Baraj mı dediniz, sizi Bayındır'a götürelim

Seçim barajı yüzde on ile dünya birincisiyiz.

Anayasa Mahkemesi bireysel bir başvuruyu dikkate alarak, barajı aşağı çekmeye kalkıştı.

AKP, haklı olarak buna karşı çıktı, zira varoluş nedeni bizzatihi yüzde on barajı.

Ama en büyük itiraz CHP ve MHP’den geldi. Her iki parti de Anayasa Mahkemesi’nin seçim barajını yüzde onun altına çekmesine itiraz etti.

Burhan Kuzu, “yok hükmünde sayarız” dedi.

Muhalefet, “bu işin karar merci Anayasa Mahkemesi değil, meclistir,” dedi.

Kemal Kılıçdaroğlu dünkü Salı konuşmasında, “bu konuda üç tane önerge verdik, onu yürürlüğe koysun meclis,” dedi.

Kılıçdaroğlu bilmiyor mu, meclisten böyle bir yasanın geçmeyeceğini? Elbette biliyor. İstediği kadar önerge versin, AKP’nin çoğunlukta olduğu meclisten yüzde on barajının aşağı çekilmesine ilişkin bir yasa geçmez.

Bu durumda ne yapmalıydı CHP, MHP? Anayasa Mahkemesi’nin kararına dört elle sarılmalıydı. Ama yapmadı. Tam tersi bir kararla, Anayasa Mahkemesi’nin kararının yanlış olduğunu söyledi.

Peki niye?

AKP veya benzeri bir parti sonsuza kadar bu ülkeyi idare etsin, CHP de sonsuza kadar muhalefet partisi olarak kalsın.
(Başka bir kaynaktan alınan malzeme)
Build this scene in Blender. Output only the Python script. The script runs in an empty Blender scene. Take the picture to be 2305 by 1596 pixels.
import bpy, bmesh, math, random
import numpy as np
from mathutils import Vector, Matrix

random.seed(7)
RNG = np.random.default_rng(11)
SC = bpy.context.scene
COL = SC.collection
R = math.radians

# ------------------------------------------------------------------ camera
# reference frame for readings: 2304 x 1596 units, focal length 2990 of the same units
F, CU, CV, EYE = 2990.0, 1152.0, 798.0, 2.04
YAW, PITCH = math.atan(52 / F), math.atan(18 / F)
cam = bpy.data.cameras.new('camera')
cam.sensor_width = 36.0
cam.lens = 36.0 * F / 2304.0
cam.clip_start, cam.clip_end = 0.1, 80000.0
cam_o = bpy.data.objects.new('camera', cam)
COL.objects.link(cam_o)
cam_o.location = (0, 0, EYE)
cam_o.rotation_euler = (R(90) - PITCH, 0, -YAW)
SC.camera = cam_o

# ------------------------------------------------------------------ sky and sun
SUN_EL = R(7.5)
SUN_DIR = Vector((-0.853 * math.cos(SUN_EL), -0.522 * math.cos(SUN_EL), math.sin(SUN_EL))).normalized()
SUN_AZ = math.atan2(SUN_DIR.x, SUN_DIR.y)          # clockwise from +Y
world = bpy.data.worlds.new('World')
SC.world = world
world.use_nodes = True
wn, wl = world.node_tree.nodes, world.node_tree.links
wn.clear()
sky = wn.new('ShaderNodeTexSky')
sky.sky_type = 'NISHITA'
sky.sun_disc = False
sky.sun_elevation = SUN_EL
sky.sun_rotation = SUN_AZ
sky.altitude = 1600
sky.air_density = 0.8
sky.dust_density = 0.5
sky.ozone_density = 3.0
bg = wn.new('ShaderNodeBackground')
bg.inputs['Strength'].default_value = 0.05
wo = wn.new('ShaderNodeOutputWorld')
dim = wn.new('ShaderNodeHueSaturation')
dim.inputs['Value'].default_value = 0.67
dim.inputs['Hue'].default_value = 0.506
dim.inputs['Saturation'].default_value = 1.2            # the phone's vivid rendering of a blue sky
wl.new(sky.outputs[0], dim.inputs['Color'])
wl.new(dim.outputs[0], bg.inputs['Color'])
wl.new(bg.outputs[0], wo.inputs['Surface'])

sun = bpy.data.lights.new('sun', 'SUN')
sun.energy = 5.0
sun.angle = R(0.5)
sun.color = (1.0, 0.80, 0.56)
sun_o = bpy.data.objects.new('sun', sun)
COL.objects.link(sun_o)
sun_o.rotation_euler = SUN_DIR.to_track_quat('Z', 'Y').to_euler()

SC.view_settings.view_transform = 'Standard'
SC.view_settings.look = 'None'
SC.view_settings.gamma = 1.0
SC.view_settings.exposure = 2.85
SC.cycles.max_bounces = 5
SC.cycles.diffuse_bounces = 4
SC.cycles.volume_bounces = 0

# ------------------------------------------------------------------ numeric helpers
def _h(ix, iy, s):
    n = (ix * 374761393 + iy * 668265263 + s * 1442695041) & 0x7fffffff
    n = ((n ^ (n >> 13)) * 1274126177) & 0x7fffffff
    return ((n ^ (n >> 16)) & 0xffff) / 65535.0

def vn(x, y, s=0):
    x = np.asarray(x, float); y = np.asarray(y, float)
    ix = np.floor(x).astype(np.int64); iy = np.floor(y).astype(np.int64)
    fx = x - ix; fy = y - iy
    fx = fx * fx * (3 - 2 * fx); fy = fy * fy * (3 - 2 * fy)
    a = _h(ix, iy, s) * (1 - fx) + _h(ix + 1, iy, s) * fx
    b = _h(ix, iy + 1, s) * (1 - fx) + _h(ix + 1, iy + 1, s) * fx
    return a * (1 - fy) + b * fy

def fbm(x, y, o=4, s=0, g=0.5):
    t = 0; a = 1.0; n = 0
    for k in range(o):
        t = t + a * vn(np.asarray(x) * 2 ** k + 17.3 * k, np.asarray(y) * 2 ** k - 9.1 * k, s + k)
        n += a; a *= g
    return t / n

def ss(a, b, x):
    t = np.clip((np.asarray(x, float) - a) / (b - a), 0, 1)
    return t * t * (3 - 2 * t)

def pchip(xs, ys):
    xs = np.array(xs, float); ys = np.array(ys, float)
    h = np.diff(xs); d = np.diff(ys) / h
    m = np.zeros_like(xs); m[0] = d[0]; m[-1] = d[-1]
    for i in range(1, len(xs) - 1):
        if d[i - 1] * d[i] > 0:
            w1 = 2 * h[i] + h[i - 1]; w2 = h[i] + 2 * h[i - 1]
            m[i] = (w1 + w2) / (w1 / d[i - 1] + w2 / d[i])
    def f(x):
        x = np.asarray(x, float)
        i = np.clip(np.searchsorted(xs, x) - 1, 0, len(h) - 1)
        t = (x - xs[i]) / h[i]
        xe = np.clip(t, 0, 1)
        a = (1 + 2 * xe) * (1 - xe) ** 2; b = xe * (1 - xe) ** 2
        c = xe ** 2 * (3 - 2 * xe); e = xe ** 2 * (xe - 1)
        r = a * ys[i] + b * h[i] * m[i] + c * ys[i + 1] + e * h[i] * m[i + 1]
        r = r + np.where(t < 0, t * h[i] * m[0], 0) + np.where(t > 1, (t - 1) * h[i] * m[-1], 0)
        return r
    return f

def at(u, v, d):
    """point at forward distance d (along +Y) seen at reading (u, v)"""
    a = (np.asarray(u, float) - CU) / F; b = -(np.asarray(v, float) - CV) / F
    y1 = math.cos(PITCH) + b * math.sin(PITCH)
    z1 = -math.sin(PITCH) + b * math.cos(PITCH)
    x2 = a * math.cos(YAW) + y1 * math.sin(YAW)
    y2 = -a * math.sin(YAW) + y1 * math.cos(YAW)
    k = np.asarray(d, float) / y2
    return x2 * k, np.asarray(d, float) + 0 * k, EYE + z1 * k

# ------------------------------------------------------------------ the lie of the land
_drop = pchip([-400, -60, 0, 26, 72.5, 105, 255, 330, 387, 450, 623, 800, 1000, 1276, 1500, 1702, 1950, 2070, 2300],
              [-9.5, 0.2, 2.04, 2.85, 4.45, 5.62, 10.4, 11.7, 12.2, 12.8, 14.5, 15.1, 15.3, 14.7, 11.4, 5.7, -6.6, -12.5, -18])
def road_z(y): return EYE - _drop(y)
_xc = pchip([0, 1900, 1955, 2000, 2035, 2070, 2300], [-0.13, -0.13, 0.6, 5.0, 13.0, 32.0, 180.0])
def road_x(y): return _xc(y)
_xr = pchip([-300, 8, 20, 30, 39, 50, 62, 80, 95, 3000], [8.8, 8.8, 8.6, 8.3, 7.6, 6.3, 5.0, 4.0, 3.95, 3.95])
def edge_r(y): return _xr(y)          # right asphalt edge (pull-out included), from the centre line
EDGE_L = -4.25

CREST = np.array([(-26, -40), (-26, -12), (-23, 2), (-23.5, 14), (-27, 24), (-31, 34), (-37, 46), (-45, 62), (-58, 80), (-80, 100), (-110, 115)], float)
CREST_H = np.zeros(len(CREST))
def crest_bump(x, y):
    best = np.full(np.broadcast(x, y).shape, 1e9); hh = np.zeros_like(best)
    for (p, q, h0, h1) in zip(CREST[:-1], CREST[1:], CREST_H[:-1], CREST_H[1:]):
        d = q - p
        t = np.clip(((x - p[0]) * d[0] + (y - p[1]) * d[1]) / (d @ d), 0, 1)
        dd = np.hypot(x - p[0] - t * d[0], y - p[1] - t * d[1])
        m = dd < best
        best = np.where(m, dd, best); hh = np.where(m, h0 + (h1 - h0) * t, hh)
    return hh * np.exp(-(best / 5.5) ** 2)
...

Ekmek elden su gölden idare etsin. Hiçbir sorumluluğu üstlenmesin, kenarda otursun, başkanizı ve başkan yardımcıları makam otolarıyla genel merkeze gelsin, milletvekili maaşını alsın, Kılıçdaroğlu’nun kravatını eşi boynuna taksın, yediği önünde yemediği arkasında olsun, arada bir çıkıp “bu ne biçim ülke” desin ve sabahın köründe şoförünü azarlasın...

Muhalefet bu olsun.

Anayasa Mahkemesi baraja itiraz ettiğinde, “bu olamaz, bunun yeri meclistir” desin.

Mecliste ağırlığın ne, diye sorulduğunda, sussun.

Tarih hep böyle muhalefet ve onun desteklediği iktidar ile ayakta durdu. Muhalefet ne zaan devrimci olduysa, iktidarın da sonu geldi. Eğer aynı yerden nemalanıyorsa iktidar ve muhalefet, yapacak bir şey kalmadı demektir.

Roma imparatorluğunda muhalefet yoktu, Osmanlı İmparatorluğunda da yoktu. Büyük Fransız devriminden sonra meclise sağda ve solda oturanlardan doğdu muhalefet ve demokrasi denilen şey ortaya çıktı. Bugünün tüm siyasetinde muhalefet iktidarın suyunda yüzdü. Bakın ABD’ye muhalefet var mı? Rusya’da, Çin’de?

Muhalefet devrimdir, ama bizde meslek haline geldi. Bakın TBMM listesine, ikinci kez milletvekili olmayan kaç kişi sayarsınız?

O zaman yüzde on barajına itiraz kimden gelecek?